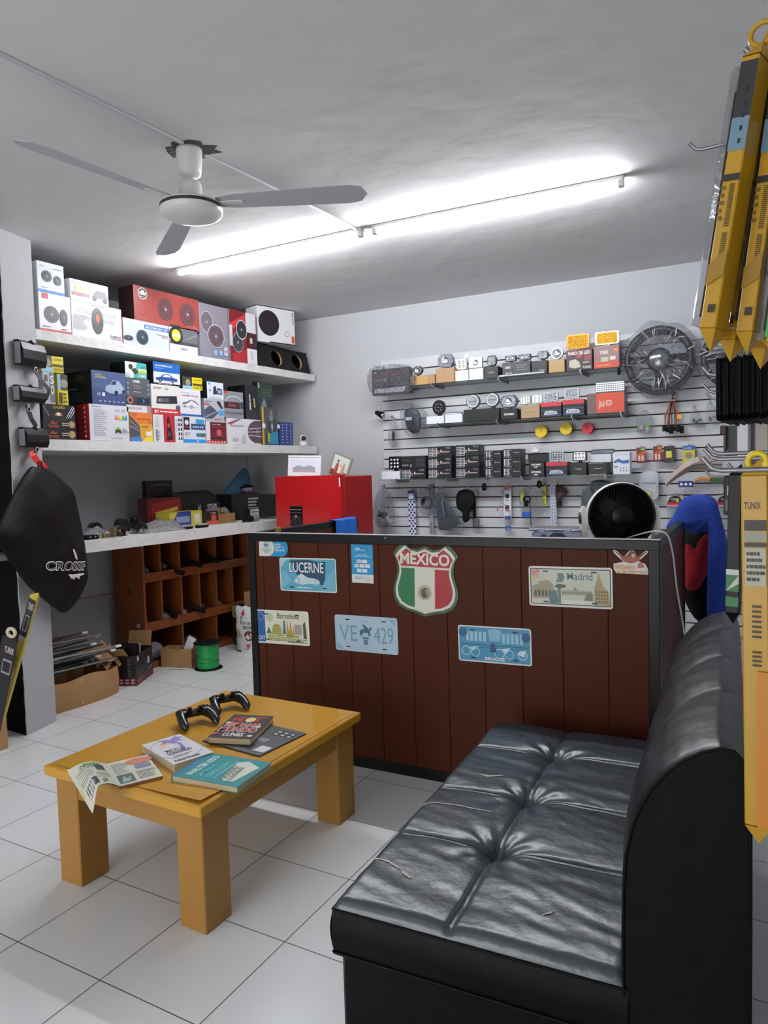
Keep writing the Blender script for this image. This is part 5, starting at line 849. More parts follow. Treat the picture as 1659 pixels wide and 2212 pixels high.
carton(LS, 566, 601, 880, 959, .08, dd, B0, 'speaker_box', 'dark speaker box with a yellow left edge and striped blue corner', X, '#4d5054', [('r', 0, 0, .12, 1, '#c9a62c'), ('p', arc(.58, .55, .4, .32, 0, 360, 24), '#5f6368'), ('p', arc(.58, .55, .33, .27, 0, 360, 24), '#3f4347'), ('k', .56, .72, .09, 1, '#8a8c90', '#5a5c60'), ('k', .56, .86, .06, 1, '#8a8c90', '#5a5c60'), ('p', [(.58, .32), (.5, .5), (.58, .62), (.66, .5)], '#a4a6aa'), ('p', [(.3, .02), (.95, .02), (.95, .34), (.6, .34), (.3, .25)], '#2f86a8'), ('r', .28, .08, .42, .32, '#b9a23a'), ('d', .06, .5, .07, '#e4e6ea'), ('d', .98, .5, .06, '#e4e6ea')], group=G2)
carton(LS, 603, 633, 912, 960, .12, dd, B0, 'bulb_box', 'small navy box with a repeating pale logo pattern beside the webcam', X, '#2c3c7c', [('g', .1+.0, .05, .98, .95, 3, 7, '#b9c2dc', .7)], left=[('r', 0, 0, 1, 1, '#1c2650'), ('g', .1, .05, .95, .95, 2, 7, '#8a94b8', .75)], group=G2)
# webcam
s_, z_ = LS.at(654, 950, -.06); wc = empty('webcam', LS.w(s_, -.06, B0+.0005), R(60), 'small white dome security camera at the right end of the middle shelf', 'security camera'); 
MB().lathe([(0, 0), (.038, 0), (.041, .01), (.040, .034), (.034, .042), (0, .042)], DW, 32).out('camera_base', wc)
MB().lathe([(.034*math.sin(R(a)), .072-.036*math.cos(R(a))) for a in range(15, 181, 11)], DW, 32).out('camera_head', wc)
MB().lathe([(0, -.0385), (.012, -.0375), (.021, -.030), (.024, -.024)], mat('#08080a', .1), 24, (0, 0, .072), 'y').cyl((0, -.039, .073), (0, -.0395, .073), .004, .004, CHROME, 10).out('camera_lens', wc)

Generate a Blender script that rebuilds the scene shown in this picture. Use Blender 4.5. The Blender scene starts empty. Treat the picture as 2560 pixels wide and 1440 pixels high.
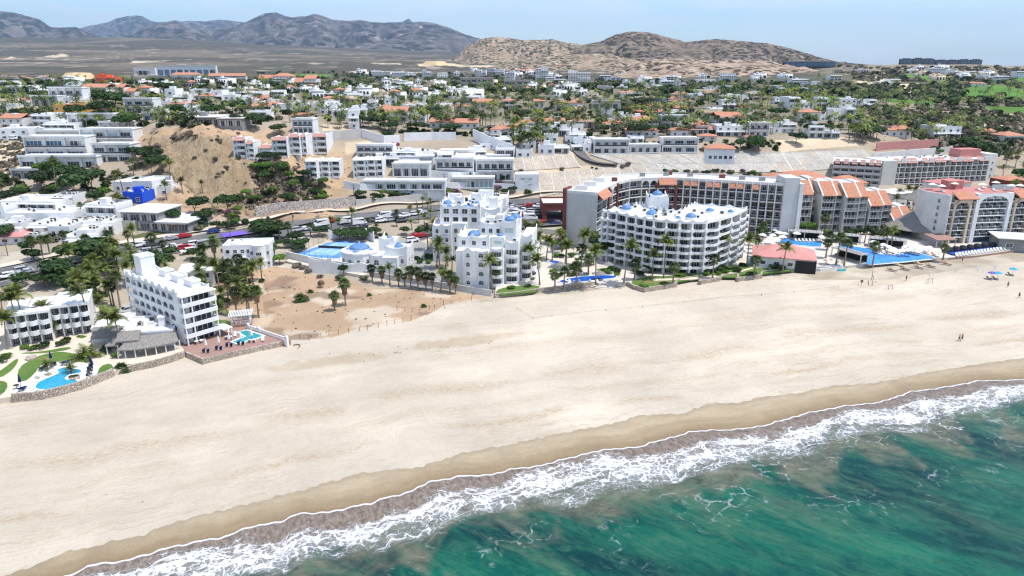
import bpy, math, random
import numpy as np
from mathutils import Vector, Matrix
random.seed(7)
RNG = np.random.default_rng(7)
# ------------------------------------------------------------------ camera, sky, sun, exposure
F, TH, H = 1760.0, math.radians(17.7), 62.0
SC = bpy.context.scene
COL = SC.collection
cd = bpy.data.cameras.new('camera'); cam = bpy.data.objects.new('camera', cd); COL.objects.link(cam)
cam.location = (0, 0, H); cam.rotation_euler = (math.pi/2 - TH, 0, 0)
cd.sensor_width = 36; cd.lens = F/2560*36; cd.clip_start = 1; cd.clip_end = 60000
SC.camera = cam
W_ = bpy.data.worlds.new('World'); SC.world = W_; W_.use_nodes = True
SUN_EL, SUN_AZ = math.radians(68), math.radians(-14)      # azimuth from +x
S = Vector((math.cos(SUN_EL)*math.cos(SUN_AZ), math.cos(SUN_EL)*math.sin(SUN_AZ), math.sin(SUN_EL)))
def build_world():
    nt = W_.node_tree; nd = nt.nodes; ln = nt.links; nd.clear()
    out = nd.new('ShaderNodeOutputWorld'); bg = nd.new('ShaderNodeBackground'); bg.inputs[1].default_value = 0.12
    sky = nd.new('ShaderNodeTexSky'); sky.sky_type = 'NISHITA'; sky.sun_disc = False
    sky.sun_elevation = SUN_EL; sky.sun_rotation = math.pi/2 - SUN_AZ; sky.altitude = 50
    sky.air_density = 1.0; sky.dust_density = 0.6; sky.ozone_density = 2.5
    tc = nd.new('ShaderNodeTexCoord')
    mp = nd.new('ShaderNodeMapping'); mp.inputs['Scale'].default_value = (1.6, 1.6, 9); mp.inputs['Rotation'].default_value = (0.25, 0.5, 0.3)
    nz = nd.new('ShaderNodeTexNoise'); nz.inputs['Scale'].default_value = 1.7; nz.inputs['Detail'].default_value = 7; nz.inputs['Roughness'].default_value = .6
    nz.inputs['Distortion'].default_value = .6
    rp = nd.new('ShaderNodeMapRange'); rp.inputs[1].default_value = .40; rp.inputs[2].default_value = .66; rp.inputs[4].default_value = .7
    mx = nd.new('ShaderNodeMix'); mx.data_type = 'RGBA'; mx.inputs[7].default_value = (9.4, 9.7, 10.4, 1)
    tint = nd.new('ShaderNodeMix'); tint.data_type = 'RGBA'; tint.blend_type = 'MULTIPLY'; tint.inputs[0].default_value = 1
    tint.inputs[7].default_value = (1.50, 1.68, 1.86, 1)
    ln.new(sky.outputs[0], tint.inputs[6]); ln.new(tc.outputs['Generated'], mp.inputs[0]); ln.new(mp.outputs[0], nz.inputs[0])
    ln.new(nz.outputs[0], rp.inputs[0]); ln.new(rp.outputs[0], mx.inputs[0]); ln.new(tint.outputs[2], mx.inputs[6])
    ln.new(mx.outputs[2], bg.inputs[0]); ln.new(bg.outputs[0], out.inputs[0])
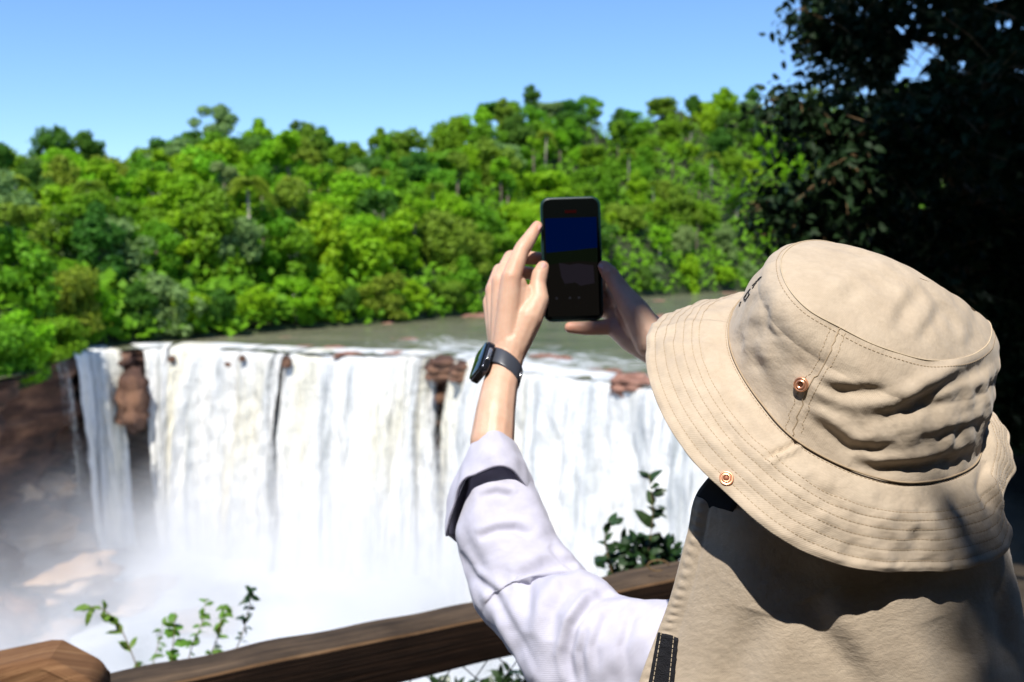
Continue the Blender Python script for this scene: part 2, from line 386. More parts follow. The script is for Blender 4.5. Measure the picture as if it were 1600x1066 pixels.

What is being asked >> Transcribe each line above verbatim, with the pictures left out.

Result below >>
Keep writing the Blender script for this image. This is part 5, starting at line 849. More parts follow. Treat the picture as 1659 pixels wide and 2212 pixels high.
carton(LS, 566, 601, 880, 959, .08, dd, B0, 'speaker_box', 'dark speaker box with a yellow left edge and striped blue corner', X, '#4d5054', [('r', 0, 0, .12, 1, '#c9a62c'), ('p', arc(.58, .55, .4, .32, 0, 360, 24), '#5f6368'), ('p', arc(.58, .55, .33, .27, 0, 360, 24), '#3f4347'), ('k', .56, .72, .09, 1, '#8a8c90', '#5a5c60'), ('k', .56, .86, .06, 1, '#8a8c90', '#5a5c60'), ('p', [(.58, .32), (.5, .5), (.58, .62), (.66, .5)], '#a4a6aa'), ('p', [(.3, .02), (.95, .02), (.95, .34), (.6, .34), (.3, .25)], '#2f86a8'), ('r', .28, .08, .42, .32, '#b9a23a'), ('d', .06, .5, .07, '#e4e6ea'), ('d', .98, .5, .06, '#e4e6ea')], group=G2)
carton(LS, 603, 633, 912, 960, .12, dd, B0, 'bulb_box', 'small navy box with a repeating pale logo pattern beside the webcam', X, '#2c3c7c', [('g', .1+.0, .05, .98, .95, 3, 7, '#b9c2dc', .7)], left=[('r', 0, 0, 1, 1, '#1c2650'), ('g', .1, .05, .95, .95, 2, 7, '#8a94b8', .75)], group=G2)
# webcam
s_, z_ = LS.at(654, 950, -.06); wc = empty('webcam', LS.w(s_, -.06, B0+.0005), R(60), 'small white dome security camera at the right end of the middle shelf', 'security camera'); 
MB().lathe([(0, 0), (.038, 0), (.041, .01), (.040, .034), (.034, .042), (0, .042)], DW, 32).out('camera_base', wc)
MB().lathe([(.034*math.sin(R(a)), .072-.036*math.cos(R(a))) for a in range(15, 181, 11)], DW, 32).out('camera_head', wc)
MB().lathe([(0, -.0385), (.012, -.0375), (.021, -.030), (.024, -.024)], mat('#08080a', .1), 24, (0, 0, .072), 'y').cyl((0, -.039, .073), (0, -.0395, .073), .004, .004, CHROME, 10).out('camera_lens', wc)

Generate a Blender script that rebuilds the scene shown in this picture. Use Blender 4.5. The Blender scene starts empty. Treat the picture as 2560 pixels wide and 1440 pixels high.
import bpy, math, random
import numpy as np
from mathutils import Vector, Matrix
random.seed(7)
RNG = np.random.default_rng(7)
# ------------------------------------------------------------------ camera, sky, sun, exposure
F, TH, H = 1760.0, math.radians(17.7), 62.0
SC = bpy.context.scene
COL = SC.collection
cd = bpy.data.cameras.new('camera'); cam = bpy.data.objects.new('camera', cd); COL.objects.link(cam)
cam.location = (0, 0, H); cam.rotation_euler = (math.pi/2 - TH, 0, 0)
cd.sensor_width = 36; cd.lens = F/2560*36; cd.clip_start = 1; cd.clip_end = 60000
SC.camera = cam
W_ = bpy.data.worlds.new('World'); SC.world = W_; W_.use_nodes = True
SUN_EL, SUN_AZ = math.radians(68), math.radians(-14)      # azimuth from +x
S = Vector((math.cos(SUN_EL)*math.cos(SUN_AZ), math.cos(SUN_EL)*math.sin(SUN_AZ), math.sin(SUN_EL)))
def build_world():
    nt = W_.node_tree; nd = nt.nodes; ln = nt.links; nd.clear()
    out = nd.new('ShaderNodeOutputWorld'); bg = nd.new('ShaderNodeBackground'); bg.inputs[1].default_value = 0.12
    sky = nd.new('ShaderNodeTexSky'); sky.sky_type = 'NISHITA'; sky.sun_disc = False
    sky.sun_elevation = SUN_EL; sky.sun_rotation = math.pi/2 - SUN_AZ; sky.altitude = 50
    sky.air_density = 1.0; sky.dust_density = 0.6; sky.ozone_density = 2.5
    tc = nd.new('ShaderNodeTexCoord')
    mp = nd.new('ShaderNodeMapping'); mp.inputs['Scale'].default_value = (1.6, 1.6, 9); mp.inputs['Rotation'].default_value = (0.25, 0.5, 0.3)
    nz = nd.new('ShaderNodeTexNoise'); nz.inputs['Scale'].default_value = 1.7; nz.inputs['Detail'].default_value = 7; nz.inputs['Roughness'].default_value = .6
    nz.inputs['Distortion'].default_value = .6
    rp = nd.new('ShaderNodeMapRange'); rp.inputs[1].default_value = .40; rp.inputs[2].default_value = .66; rp.inputs[4].default_value = .7
    mx = nd.new('ShaderNodeMix'); mx.data_type = 'RGBA'; mx.inputs[7].default_value = (9.4, 9.7, 10.4, 1)
    tint = nd.new('ShaderNodeMix'); tint.data_type = 'RGBA'; tint.blend_type = 'MULTIPLY'; tint.inputs[0].default_value = 1
    tint.inputs[7].default_value = (1.50, 1.68, 1.86, 1)
    ln.new(sky.outputs[0], tint.inputs[6]); ln.new(tc.outputs['Generated'], mp.inputs[0]); ln.new(mp.outputs[0], nz.inputs[0])
    ln.new(nz.outputs[0], rp.inputs[0]); ln.new(rp.outputs[0], mx.inputs[0]); ln.new(tint.outputs[2], mx.inputs[6])
    ln.new(mx.outputs[2], bg.inputs[0]); ln.new(bg.outputs[0], out.inputs[0])
Continue the Blender Python script for this scene: part 2, from line 386. More parts follow. The script is for Blender 4.5. Measure the picture as if it were 1600x1066 pixels.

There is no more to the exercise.